Congressman O’Rourke, you’ve also put out a big climate change plan from your campaign. You want some big changes in a pretty short period of time, including switching to renewable energy, pushing to replace gas-powered cars in favor of electric ones. What’s your message to a voter who supports the overall goal of what you’re trying to do, but suddenly feels as if government is telling them how to live and ordering them how to live? What is that balance like?

Todd's question to former Housing and Urban Development Secretary Julián Castro:

Secretary Castro, who pays for the mitigation to climate, whether it’s building seawalls for people that are perhaps living in places that they shouldn’t be living? Is this a federal government issue that needs to do that? Do they have to move these people? What do you do about that, where maybe they’re building a house someplace that isn’t safe, who pays to build that house? And how much should the government be bailing them out?

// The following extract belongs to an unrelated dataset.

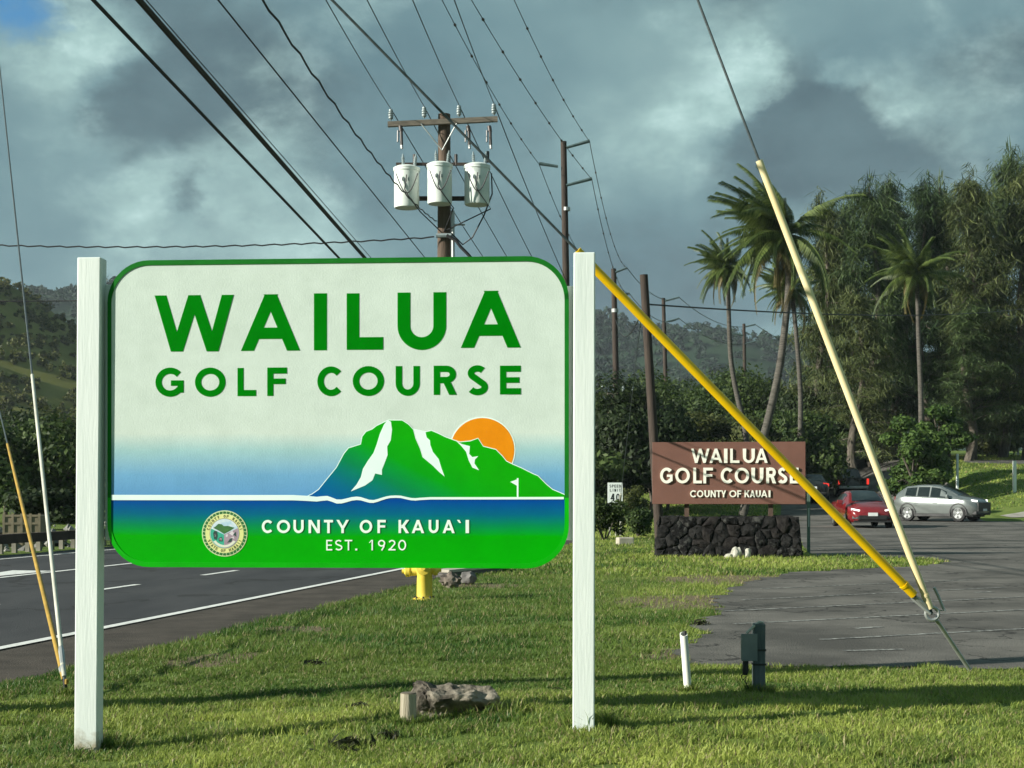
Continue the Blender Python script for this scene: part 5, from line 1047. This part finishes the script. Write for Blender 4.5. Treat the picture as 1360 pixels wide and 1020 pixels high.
# ------------------------------------------------------------------ far hills
def hill(name, label, D0, D1, prof, m, nse, seed, depth_noise, xr, nxs=160, nys=28, fold=.0):
    """forested ridge: foot at D0, crest at D1 following the skyline profile (photo column, row)"""
    px = np.array([p_[0] for p_ in prof], float); py = np.array([p_[1] for p_ in prof], float)
    U_ = np.linspace(xr[0], xr[1], nxs); V = []
    for j in range(nys):
        t = j / (nys - 1) * 1.35; Y = D0 + (D1 - D0) * t
        crest = (HY - np.interp(U_, px, py)) / F * D1 + H
        f = np.sin(min(t, 1) * math.pi / 2) ** 1.2 if t <= 1 else 1 - (t - 1) * .8
        X = (U_ - CX) / F * D1
        z = crest * f * (1 + fold * (vnoise(X, np.full_like(X, Y), 1 / 90, seed) - .5) * (1 - abs(2 * min(t, 1) - 1)) * 2)
        z = z + (vnoise(X, np.full_like(X, Y), 1 / 11, seed + 1) - .5) * nse * 2 * f ** .5
        V.append(np.stack([X, np.full_like(X, Y), z - 1.5], 1))
    V = np.concatenate(V); ix = np.arange(nxs * nys).reshape(nys, nxs)
    o = obj(name, npmesh(name, V, np.stack([ix[:-1, :-1].ravel(), ix[:-1, 1:].ravel(), ix[1:, 1:].ravel(), ix[1:, :-1].ravel()], 1), m, True)); tag(o, label, kind='structure'); return V.reshape(nys, nxs, 3)
hillm = mat('hill_scrub', (.07, .088, .026), (.21, .20, .062), rough=1, scale=.035, bump=1, bscale=.3, detail=10, spec=.05, lo=.3, hi=.7)
hillf = mat('ridge_forest', (.010, .026, .014), (.024, .046, .022), rough=1, scale=.02, bump=1, bscale=.2, detail=10, spec=.05)
h1 = hill('hill', 'near green hill at the left edge', 190, 330, [(-900, 300), (-400, 330), (-150, 352), (0, 377), (28, 382), (60, 402), (105, 436), (160, 470), (300, 545), (460, 615), (600, 650)], hillm, 1.2, 3, 5, (-900, 600), fold=.3)
h2 = hill('distant_ridge', 'long forested ridge in the distance', 620, 1000, [(-1200, 330), (-200, 385), (60, 398), (105, 404), (400, 395), (700, 405), (795, 424), (850, 438), (900, 446), (960, 458), (1000, 468), (1100, 476), (1500, 505), (2200, 560)], hillf, 3, 5, 9, (-1200, 2200), 260, 30, fold=.25)
def quads(cent, nrm, size, seed, aspect=1.0):
    """one leaf quad for each centre; returns V,F"""
    r_ = np.random.default_rng(seed); n = len(cent); nrm = nrm / (np.linalg.norm(nrm, axis=1, keepdims=True) + 1e-9)
    a = np.cross(nrm, r_.normal(size=(n, 3))); a /= np.linalg.norm(a, axis=1, keepdims=True) + 1e-9; b = np.cross(nrm, a); s = (size * r_.uniform(.6, 1.3, n))[:, None] if np.isscalar(size) else (size * r_.uniform(.6, 1.3, n))[:, None]
    V = np.stack([cent - a * s * aspect, cent - b * s * .62, cent + a * s * aspect, cent + b * s * .62], 1).reshape(-1, 3); return V, np.arange(4 * n).reshape(n, 4)
def lobes(n, rx, rz, seed, flat=.7):
    r_ = np.random.default_rng(seed); out = []
    for i in range(n):
        a = r_.uniform(0, 6.283); q = math.sqrt(r_.uniform(0, 1)); z = r_.uniform(-.75, 1); k = math.sqrt(max(0, 1 - max(z, -.3) ** 2 * .75))
        out.append((rx * q * k * .8 * math.cos(a), rx * q * k * .8 * math.sin(a), rz * z * .72, rx * r_.uniform(.26, .46)))
    return out
def crown_cloud(lb, n, leaf, seed, flat=.75):
    r_ = np.random.default_rng(seed); w = np.array([l[3] ** 2 for l in lb]); w /= w.sum(); ch = r_.choice(len(lb), n, p=w); L_ = np.array(lb)[ch]
    d = r_.normal(size=(n, 3)); d /= np.linalg.norm(d, axis=1, keepdims=True); rad = L_[:, 3] * r_.uniform(.35, 1, n) ** .5 * (1 + .25 * r_.normal(size=n) * .5)
    c = L_[:, :3] + d * rad[:, None] * np.array([1, 1, flat]); nr = d + r_.normal(size=(n, 3)) * .55 + np.array([0, 0, .25]); return quads(c, nr, leaf, seed + 1, 1.25)
# scattered crowns on the hills
def hill_forest(name, label, V, n, r0, r1, per, leaf, m, seed, tmax=1.0, vis=None):
    r_ = np.random.default_rng(seed); nys, nxs, _ = V.shape; Vs = []; Fs = []; k = 0
    for i in range(n):
        for _ in range(20):
            j = r_.integers(1, int(nys * .78)); c = r_.integers(1, nxs - 1); p_ = V[j, c] + (V[j, c + 1] - V[j, c]) * r_.uniform() + (V[j + 1, c] - V[j, c]) * r_.uniform()
            col = CX + p_[0] / p_[1] * F
            if vis is None or any(a <= col <= b for a, b in vis): break
        R_ = r_.uniform(r0, r1); v, f = crown_cloud(lobes(6, R_, R_ * .8, int(r_.integers(1e6))), per, leaf, int(r_.integers(1e6)))
        Vs.append(v + p_ + np.array([0, 0, R_ * .45])); Fs.append(f + k); k += len(v)
    tag(obj(name, npmesh(name, np.concatenate(Vs), np.concatenate(Fs), m)), label, kind='stuff')
hill_forest('hill_scrub', 'scrub and small trees covering the left hill', h1, 700, .4, 1.9, 90, .30, leafmat('scrub_leaves', (.034, .052, .013), (.16, .165, .050), .06), 5, vis=[(-120, 190)])
hill_forest('ridge_forest', 'forest covering the distant ridge', h2, 1500, 4, 8, 80, 1.2, leafmat('ridge_leaves', (.010, .030, .016), (.030, .060, .030), .02), 6, vis=[(690, 1120), (770, 1120), (40, 690)])

# ------------------------------------------------------------------ broadleaf trees and bushes
bark = mat('tree_bark', (.05, .042, .032), (.13, .11, .085), rough=.95, scale=3, stretch=(3, 3, .5), bump=.7)
LEAF = [leafmat('leaf_dark', (.010, .022, .007), (.040, .062, .018), .3), leafmat('leaf_mid', (.022, .045, .012), (.085, .125, .032), .3), leafmat('leaf_olive', (.035, .050, .014), (.13, .145, .045), .3), leafmat('leaf_bright', (.025, .060, .012), (.11, .18, .038), .5)]
_tm = {}
def tree_meshes(kind, var, h, rx, n, leaf, low=False):
    key = (kind, var, round(h, 1), round(rx, 1), low)
    if key in _tm: return _tm[key]
    r_ = random.Random(var * 97 + int(h * 10)); lb = lobes(22 if low else 16, rx, h * (.62 if low else .40), var + 31); zc = h * (.46 if low else .60)
    v, f = crown_cloud(lb, n, leaf, var + 7); v[:, 2] += zc; cr = npmesh('crown', v, f, LEAF[kind])
    b = MB(); th = zc * .75; b.tube([(0, 0, -.3), (.05 * rx, 0, th * .4), (0, .04 * rx, th), (.05 * rx, 0, zc + h * .15)], [h * .028, h * .022, h * .017, h * .006], 9)
    for l in lb[:8]: b.tube([(0, 0, th * r_.uniform(.55, .95)), (l[0] * .45, l[1] * .45, zc + l[2] * .5 - .2), (l[0], l[1], zc + l[2])], [h * .012, h * .008, h * .003], 6)
    _tm[key] = (b.mesh('trunk', bark, True), cr); return _tm[key]
def tree(name, label, cat, px, Y, top, rx, kind, var, group, n=3600, leaf=.26, sc_=(1, 1), low=False):
    x = (px - CX) / F * Y; z = gzf(x, Y); h = (HY - top) / F * Y + H - z; hq = max(2, round(h / 2) * 2); tm, cm = tree_meshes(kind, var, hq, rx, n, leaf, low)
    t = thing(name, label, cat, (x, Y, z), random.uniform(0, 6.28), group); t.scale = (sc_[0], sc_[0], h / hq / .98); obj('trunk', tm, t); obj('crown', cm, t); return t
G1 = 'dense green trees behind the brown sign'
for i, (px, Y, top, rx, kd, lab) in enumerate([
    (800, 78, 508, 4.4, 0, 'very dark tree just right of the right white post'), (838, 84, 528, 4.2, 0, 'dark tree between the two near dark poles'), (862, 72, 560, 3.6, 0, 'low dark tree behind the leaning stub pole'), (905, 100, 500, 5.0, 1, 'rounded green tree behind the leftmost palm, left side'),
    (945, 110, 492, 5.2, 1, 'green tree behind the leftmost palm trunk'), (990, 118, 505, 5.0, 0, 'dark green tree behind the farthest pole'), (1030, 112, 512, 4.6, 1, 'green tree behind the leaning palm trunk'), (1075, 106, 520, 4.6, 0, 'dark tree between the palms and the ironwoods'),
    (925, 90, 552, 3.2, 2, 'small olive tree above the left half of the brown sign'), (965, 88, 565, 3.0, 2, 'small olive tree above the middle of the brown sign'), (1015, 92, 545, 3.6, 1, 'mid green tree above the right half of the brown sign'), (1055, 90, 560, 3.4, 1, 'leafy tree right behind the cream guard above the brown sign'), (885, 78, 575, 3.0, 0, 'dark low tree at the top left corner of the brown sign')]):
    tree('leafy_tree', lab, 'tree', px, Y, top, rx, kd, i % 3 + 1, G1, 14000, .115)
G2 = 'trees across the highway at left'
for i, (px, Y, top, rx, kd, lab) in enumerate([(-60, 62, 575, 3.6, 1, 'tree beyond the left frame edge, first'), (8, 66, 568, 3.4, 1, 'tree behind the steel bin at far left'), (48, 70, 580, 3.2, 0, 'dark tree behind the thin white guy guard'), (88, 64, 572, 3.4, 1, 'tree just left of the left white post'), (125, 72, 566, 3.6, 0, 'tree behind the left white post'),
    (25, 90, 550, 4.4, 0, 'taller dark tree in the second row at far left'), (75, 94, 556, 4.4, 2, 'olive tree in the second row left of the white post'), (170, 70, 575, 3.6, 1, 'tree hidden behind the left end of the sign'), (60, 52, 655, 1.8, 0, 'low dark bush behind the guard rail')]):
    tree('roadside_tree', lab, 'tree', px, Y, top, rx, kd, i % 3 + 4, G2, 7000, .12)
tv = []; tf = []; k0 = 0                                  # unbroken thicket along the far side of the highway, mostly behind the sign
for i in range(26):
    px_ = 130 + 25.5 * i; Yt = 66 + 10 * random.random(); rt = random.uniform(2.2, 3.6); v, f = crown_cloud(lobes(10, rt, rt * .9, 300 + i), 2200, .14, 340 + i); v = v + np.array([(px_ - CX) / F * Yt, Yt, rt * .75]); tv.append(v); tf.append(f + k0); k0 += len(v)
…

Todd's question to Ohio Rep. Tim Ryan:

Congressman Ryan, I got a full question for you here, which is simply this: There are a lot of the climate plans that include pricing carbon, taxing carbon in some way. This type of proposal has been tried in a few places, whether it’s Washington state where voters voted it down. You’ve had the yellow vest movement. We had in Australia one party get rejected out of fear of the costs of climate change sort of being put on the backs of the consumer. If pricing carbon is just politically impossible, how do we pay for climate mitigation?

That Todd's climate questions were weak should not be a surprise. On the relatively rare occasions when Todd brings up climate change while hosting NBC's Meet the Press, he tends to ask questions that frame the issue too narrowly and through an overly political lens.

MSNBC's Rachel Maddow asked one climate question of Washington Gov. Jay Inslee. She focused on climate impacts in the host city of Miami and asked Inslee whether his climate action plan could "save" the city:

You have staked your candidacy on the issue of climate change. It is first, second, and third priority for you. You've said it's all the issues. Let's get specific. We're here in Miami which is already experiencing serious flooding on sunny days as a result of sea level rise. Parts of Miami Beach and the Keys could be underwater in our lifetimes. Does your plan save Miami?

In the fifth and final climate question of the night, Todd offered former Maryland Rep. John Delaney 30 seconds to discuss carbon pricing.

Climate activists and Democratic voters who've been calling for a dedicated climate debate were not happy with the low number of questions allotted to the subject and the feeble nature of those questions. Their continued calls for the Democratic National Committee to hold a climate-focused debate have only been bolstered by the moderators’ lackluster performance.

Methodology: In counting the number of questions asked by debate moderators, Media Matters included invitations to candidates to make 30-second responses. We did not include invitations to make closing statements. We also did not include interjections and clarifications from the moderators unless they were interjections to allow a different candidate to speak. Follow-up questions to the same candidate on the same topic were counted as separate questions.